• _Exercise data_

(begin)

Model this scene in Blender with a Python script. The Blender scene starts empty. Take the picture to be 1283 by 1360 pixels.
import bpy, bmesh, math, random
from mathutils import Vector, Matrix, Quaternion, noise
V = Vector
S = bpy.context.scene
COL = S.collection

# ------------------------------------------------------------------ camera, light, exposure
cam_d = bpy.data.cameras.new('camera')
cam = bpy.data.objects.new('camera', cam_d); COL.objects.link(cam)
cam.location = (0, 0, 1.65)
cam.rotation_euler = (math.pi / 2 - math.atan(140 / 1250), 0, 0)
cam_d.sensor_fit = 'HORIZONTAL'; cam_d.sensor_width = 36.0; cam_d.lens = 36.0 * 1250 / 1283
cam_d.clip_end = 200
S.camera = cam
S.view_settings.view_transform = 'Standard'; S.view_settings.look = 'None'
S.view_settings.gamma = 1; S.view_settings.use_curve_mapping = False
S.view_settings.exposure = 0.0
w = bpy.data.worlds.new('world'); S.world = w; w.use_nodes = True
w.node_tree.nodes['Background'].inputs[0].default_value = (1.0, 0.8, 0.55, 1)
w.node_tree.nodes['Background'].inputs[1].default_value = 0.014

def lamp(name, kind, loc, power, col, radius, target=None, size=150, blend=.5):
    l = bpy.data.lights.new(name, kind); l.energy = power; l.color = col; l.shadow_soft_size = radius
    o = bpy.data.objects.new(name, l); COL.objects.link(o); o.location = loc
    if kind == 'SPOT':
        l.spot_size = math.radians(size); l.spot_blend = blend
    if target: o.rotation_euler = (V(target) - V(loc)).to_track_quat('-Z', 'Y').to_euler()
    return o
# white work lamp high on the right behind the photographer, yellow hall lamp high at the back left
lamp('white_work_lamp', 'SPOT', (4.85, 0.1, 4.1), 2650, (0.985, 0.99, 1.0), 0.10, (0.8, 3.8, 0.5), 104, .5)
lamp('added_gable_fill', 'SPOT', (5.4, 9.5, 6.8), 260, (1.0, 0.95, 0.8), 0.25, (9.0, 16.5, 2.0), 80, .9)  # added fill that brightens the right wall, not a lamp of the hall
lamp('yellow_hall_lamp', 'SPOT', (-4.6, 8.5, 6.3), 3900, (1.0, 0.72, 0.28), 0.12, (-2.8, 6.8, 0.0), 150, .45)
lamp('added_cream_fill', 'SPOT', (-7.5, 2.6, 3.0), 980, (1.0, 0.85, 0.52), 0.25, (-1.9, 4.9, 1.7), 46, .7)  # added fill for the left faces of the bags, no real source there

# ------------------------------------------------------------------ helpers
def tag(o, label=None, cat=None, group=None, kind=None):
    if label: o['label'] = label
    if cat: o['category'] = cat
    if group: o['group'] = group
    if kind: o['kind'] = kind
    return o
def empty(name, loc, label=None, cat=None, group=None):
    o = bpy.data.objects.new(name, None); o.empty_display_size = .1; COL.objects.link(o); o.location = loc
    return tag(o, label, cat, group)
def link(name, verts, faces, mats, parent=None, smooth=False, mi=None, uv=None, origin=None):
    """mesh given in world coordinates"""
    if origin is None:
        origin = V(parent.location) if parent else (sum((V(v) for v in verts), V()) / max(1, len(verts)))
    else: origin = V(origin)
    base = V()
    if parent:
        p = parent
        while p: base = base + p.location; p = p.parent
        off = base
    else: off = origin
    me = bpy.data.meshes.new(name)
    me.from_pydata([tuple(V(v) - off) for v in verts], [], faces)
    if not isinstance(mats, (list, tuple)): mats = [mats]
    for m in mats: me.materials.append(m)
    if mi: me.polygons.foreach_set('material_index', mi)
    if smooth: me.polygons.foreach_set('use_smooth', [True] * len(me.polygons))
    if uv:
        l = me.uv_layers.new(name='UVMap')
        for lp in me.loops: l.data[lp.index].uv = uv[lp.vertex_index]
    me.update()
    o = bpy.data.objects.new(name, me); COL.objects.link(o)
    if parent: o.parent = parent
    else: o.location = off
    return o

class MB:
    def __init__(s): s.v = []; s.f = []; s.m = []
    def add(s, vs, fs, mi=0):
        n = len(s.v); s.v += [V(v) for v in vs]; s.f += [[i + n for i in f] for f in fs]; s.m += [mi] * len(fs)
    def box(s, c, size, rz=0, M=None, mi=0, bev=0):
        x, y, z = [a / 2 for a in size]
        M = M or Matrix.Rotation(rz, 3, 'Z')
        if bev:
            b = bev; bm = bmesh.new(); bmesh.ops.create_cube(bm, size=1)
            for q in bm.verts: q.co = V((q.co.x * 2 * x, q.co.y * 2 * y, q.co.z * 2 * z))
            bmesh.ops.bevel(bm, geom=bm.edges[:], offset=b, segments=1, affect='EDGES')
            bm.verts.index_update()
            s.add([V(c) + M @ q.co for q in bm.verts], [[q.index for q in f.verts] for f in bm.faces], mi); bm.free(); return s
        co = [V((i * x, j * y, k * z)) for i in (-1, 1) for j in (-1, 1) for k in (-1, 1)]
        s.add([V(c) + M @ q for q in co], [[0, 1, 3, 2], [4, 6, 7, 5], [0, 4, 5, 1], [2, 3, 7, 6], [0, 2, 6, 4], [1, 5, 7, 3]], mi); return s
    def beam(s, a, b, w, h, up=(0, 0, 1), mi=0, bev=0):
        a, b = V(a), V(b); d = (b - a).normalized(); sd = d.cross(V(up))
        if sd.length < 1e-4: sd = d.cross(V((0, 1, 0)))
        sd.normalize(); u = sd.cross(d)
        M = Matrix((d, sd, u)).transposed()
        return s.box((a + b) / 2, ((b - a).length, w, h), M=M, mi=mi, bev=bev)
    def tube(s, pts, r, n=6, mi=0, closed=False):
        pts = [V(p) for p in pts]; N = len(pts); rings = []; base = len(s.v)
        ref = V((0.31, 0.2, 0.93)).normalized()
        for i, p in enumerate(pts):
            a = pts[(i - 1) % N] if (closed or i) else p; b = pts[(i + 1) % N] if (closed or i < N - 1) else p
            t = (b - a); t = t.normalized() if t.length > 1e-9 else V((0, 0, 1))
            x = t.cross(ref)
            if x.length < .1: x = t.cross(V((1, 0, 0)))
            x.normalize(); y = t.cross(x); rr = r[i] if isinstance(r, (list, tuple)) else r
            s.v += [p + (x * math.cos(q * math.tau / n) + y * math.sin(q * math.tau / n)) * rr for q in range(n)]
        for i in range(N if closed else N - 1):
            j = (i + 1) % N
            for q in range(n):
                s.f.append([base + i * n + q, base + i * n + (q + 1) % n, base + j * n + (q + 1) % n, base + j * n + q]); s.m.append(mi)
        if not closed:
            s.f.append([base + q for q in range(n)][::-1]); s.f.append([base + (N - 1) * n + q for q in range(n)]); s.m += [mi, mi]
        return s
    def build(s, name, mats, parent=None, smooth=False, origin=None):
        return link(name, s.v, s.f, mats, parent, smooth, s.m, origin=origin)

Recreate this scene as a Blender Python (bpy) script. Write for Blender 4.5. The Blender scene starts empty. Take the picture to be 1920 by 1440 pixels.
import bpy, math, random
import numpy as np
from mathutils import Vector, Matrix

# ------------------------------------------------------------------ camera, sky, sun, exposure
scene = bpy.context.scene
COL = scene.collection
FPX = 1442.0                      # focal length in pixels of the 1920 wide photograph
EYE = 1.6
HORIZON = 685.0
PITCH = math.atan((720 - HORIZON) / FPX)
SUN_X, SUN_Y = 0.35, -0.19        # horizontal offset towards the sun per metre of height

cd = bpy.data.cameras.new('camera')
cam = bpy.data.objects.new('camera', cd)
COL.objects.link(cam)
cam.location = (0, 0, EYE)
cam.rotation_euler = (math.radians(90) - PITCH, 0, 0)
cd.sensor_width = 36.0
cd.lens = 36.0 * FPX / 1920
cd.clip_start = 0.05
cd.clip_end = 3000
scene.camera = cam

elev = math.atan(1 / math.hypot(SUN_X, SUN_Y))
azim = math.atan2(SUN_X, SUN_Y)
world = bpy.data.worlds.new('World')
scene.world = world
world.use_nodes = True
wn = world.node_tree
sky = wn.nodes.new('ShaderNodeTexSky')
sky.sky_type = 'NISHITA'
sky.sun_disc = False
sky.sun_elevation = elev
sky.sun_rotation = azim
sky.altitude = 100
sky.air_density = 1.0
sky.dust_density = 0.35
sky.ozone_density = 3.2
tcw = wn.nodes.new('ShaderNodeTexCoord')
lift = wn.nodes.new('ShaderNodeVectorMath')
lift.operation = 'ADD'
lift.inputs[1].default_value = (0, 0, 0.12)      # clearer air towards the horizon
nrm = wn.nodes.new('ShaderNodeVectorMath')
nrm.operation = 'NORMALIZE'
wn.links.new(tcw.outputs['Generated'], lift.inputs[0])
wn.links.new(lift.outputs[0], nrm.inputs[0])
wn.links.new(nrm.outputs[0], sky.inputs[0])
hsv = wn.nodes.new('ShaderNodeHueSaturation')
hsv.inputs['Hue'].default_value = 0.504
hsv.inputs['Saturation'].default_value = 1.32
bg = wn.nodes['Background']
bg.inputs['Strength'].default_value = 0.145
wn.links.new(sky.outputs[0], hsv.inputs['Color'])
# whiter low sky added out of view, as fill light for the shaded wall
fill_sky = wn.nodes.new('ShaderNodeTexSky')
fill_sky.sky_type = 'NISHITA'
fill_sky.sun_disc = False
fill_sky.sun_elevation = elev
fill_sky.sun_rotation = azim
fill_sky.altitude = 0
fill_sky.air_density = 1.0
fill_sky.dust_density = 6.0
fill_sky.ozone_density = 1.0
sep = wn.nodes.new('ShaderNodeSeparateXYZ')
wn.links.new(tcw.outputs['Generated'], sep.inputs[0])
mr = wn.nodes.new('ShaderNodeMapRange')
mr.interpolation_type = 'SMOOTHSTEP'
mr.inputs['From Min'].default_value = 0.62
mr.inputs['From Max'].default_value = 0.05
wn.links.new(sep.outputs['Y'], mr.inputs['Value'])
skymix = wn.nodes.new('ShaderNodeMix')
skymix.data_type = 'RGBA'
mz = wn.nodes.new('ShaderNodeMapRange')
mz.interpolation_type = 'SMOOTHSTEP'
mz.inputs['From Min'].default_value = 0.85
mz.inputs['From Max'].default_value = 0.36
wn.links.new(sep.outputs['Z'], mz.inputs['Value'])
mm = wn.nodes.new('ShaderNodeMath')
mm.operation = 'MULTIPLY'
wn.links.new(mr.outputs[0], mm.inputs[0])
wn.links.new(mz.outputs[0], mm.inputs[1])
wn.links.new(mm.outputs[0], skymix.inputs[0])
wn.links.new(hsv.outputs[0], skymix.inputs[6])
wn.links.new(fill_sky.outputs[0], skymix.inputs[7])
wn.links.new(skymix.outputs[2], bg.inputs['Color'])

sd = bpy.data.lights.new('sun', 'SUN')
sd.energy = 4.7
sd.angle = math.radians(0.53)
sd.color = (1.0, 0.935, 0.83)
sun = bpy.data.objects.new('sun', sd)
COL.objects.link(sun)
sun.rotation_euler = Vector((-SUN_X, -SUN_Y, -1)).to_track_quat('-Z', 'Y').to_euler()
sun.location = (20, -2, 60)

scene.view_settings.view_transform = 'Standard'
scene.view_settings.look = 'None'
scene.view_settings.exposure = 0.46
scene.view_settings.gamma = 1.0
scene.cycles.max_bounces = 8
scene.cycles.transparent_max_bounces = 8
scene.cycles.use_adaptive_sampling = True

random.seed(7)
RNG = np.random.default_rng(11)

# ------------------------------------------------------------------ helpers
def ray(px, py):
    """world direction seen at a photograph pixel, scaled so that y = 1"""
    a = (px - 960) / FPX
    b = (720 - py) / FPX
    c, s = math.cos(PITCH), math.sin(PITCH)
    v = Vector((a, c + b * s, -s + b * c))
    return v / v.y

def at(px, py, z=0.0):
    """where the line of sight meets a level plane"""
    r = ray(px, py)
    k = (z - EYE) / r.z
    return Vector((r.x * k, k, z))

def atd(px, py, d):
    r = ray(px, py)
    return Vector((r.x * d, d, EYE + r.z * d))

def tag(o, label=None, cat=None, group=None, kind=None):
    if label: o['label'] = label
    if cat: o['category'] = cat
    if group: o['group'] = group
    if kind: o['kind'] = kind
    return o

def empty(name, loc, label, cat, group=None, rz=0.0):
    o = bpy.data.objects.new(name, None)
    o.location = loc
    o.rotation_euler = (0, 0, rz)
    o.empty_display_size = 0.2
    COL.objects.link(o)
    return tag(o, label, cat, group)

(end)

• _Objective_
From the first line of the records above to the line that contains "COL = S.collection", quote each line exactly.

• _Task answer_
Model this scene in Blender with a Python script. The Blender scene starts empty. Take the picture to be 1283 by 1360 pixels.
import bpy, bmesh, math, random
from mathutils import Vector, Matrix, Quaternion, noise
V = Vector
S = bpy.context.scene
COL = S.collection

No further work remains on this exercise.